─── Supplied data ───

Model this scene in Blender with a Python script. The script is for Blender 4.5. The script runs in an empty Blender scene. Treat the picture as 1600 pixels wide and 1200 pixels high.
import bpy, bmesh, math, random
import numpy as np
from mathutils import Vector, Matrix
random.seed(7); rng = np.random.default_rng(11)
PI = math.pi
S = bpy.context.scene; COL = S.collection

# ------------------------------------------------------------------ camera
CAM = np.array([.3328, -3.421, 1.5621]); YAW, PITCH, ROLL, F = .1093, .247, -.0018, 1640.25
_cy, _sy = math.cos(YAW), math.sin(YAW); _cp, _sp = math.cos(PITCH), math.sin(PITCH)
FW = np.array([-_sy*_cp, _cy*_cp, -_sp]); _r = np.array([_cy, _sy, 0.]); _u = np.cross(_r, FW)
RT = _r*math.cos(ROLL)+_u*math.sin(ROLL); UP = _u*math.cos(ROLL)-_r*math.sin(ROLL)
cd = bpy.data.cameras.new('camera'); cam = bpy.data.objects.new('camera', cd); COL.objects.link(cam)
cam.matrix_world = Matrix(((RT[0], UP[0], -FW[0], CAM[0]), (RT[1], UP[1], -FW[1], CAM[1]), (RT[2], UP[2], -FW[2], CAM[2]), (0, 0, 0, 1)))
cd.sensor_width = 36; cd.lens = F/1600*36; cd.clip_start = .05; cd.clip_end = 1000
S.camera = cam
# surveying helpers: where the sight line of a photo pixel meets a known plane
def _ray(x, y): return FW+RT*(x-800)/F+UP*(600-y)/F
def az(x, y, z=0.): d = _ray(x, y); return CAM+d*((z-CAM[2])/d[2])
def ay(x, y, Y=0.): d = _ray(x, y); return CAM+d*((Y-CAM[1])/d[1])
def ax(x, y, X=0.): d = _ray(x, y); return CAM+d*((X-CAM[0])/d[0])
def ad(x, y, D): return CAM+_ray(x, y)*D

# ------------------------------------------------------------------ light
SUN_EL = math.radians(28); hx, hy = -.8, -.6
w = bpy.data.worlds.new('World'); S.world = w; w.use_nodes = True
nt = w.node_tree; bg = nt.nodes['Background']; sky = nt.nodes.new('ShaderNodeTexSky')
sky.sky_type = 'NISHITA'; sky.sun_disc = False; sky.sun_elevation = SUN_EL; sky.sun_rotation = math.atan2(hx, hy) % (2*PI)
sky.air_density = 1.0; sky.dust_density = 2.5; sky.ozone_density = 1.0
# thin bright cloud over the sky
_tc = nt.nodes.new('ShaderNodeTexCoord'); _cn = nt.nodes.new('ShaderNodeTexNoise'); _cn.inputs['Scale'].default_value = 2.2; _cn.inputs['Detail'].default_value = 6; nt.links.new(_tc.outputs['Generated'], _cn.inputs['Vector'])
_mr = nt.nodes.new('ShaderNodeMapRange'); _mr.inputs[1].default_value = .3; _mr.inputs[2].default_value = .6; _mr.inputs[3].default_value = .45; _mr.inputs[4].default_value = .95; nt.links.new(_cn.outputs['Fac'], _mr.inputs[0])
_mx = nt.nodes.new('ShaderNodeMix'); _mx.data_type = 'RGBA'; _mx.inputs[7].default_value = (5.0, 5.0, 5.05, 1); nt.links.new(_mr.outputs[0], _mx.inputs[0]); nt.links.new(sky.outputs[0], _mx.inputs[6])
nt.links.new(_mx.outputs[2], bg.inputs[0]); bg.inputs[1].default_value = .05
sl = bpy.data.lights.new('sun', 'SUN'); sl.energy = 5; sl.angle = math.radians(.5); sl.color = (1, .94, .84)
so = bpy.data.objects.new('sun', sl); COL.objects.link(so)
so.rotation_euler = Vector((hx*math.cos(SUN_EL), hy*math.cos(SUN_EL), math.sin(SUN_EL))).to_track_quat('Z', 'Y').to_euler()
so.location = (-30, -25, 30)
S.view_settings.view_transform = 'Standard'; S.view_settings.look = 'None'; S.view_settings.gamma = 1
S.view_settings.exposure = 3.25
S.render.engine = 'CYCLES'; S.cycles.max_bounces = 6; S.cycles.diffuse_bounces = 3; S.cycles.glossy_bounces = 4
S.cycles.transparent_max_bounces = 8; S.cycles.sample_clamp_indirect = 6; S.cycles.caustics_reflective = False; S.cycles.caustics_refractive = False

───

Each line from the top of the material above through the line with "S = bpy.context.scene; COL = S.collection" must be echoed exactly, and no other line.

Response to the task:
Model this scene in Blender with a Python script. The script is for Blender 4.5. The script runs in an empty Blender scene. Treat the picture as 1600 pixels wide and 1200 pixels high.
import bpy, bmesh, math, random
import numpy as np
from mathutils import Vector, Matrix
random.seed(7); rng = np.random.default_rng(11)
PI = math.pi
S = bpy.context.scene; COL = S.collection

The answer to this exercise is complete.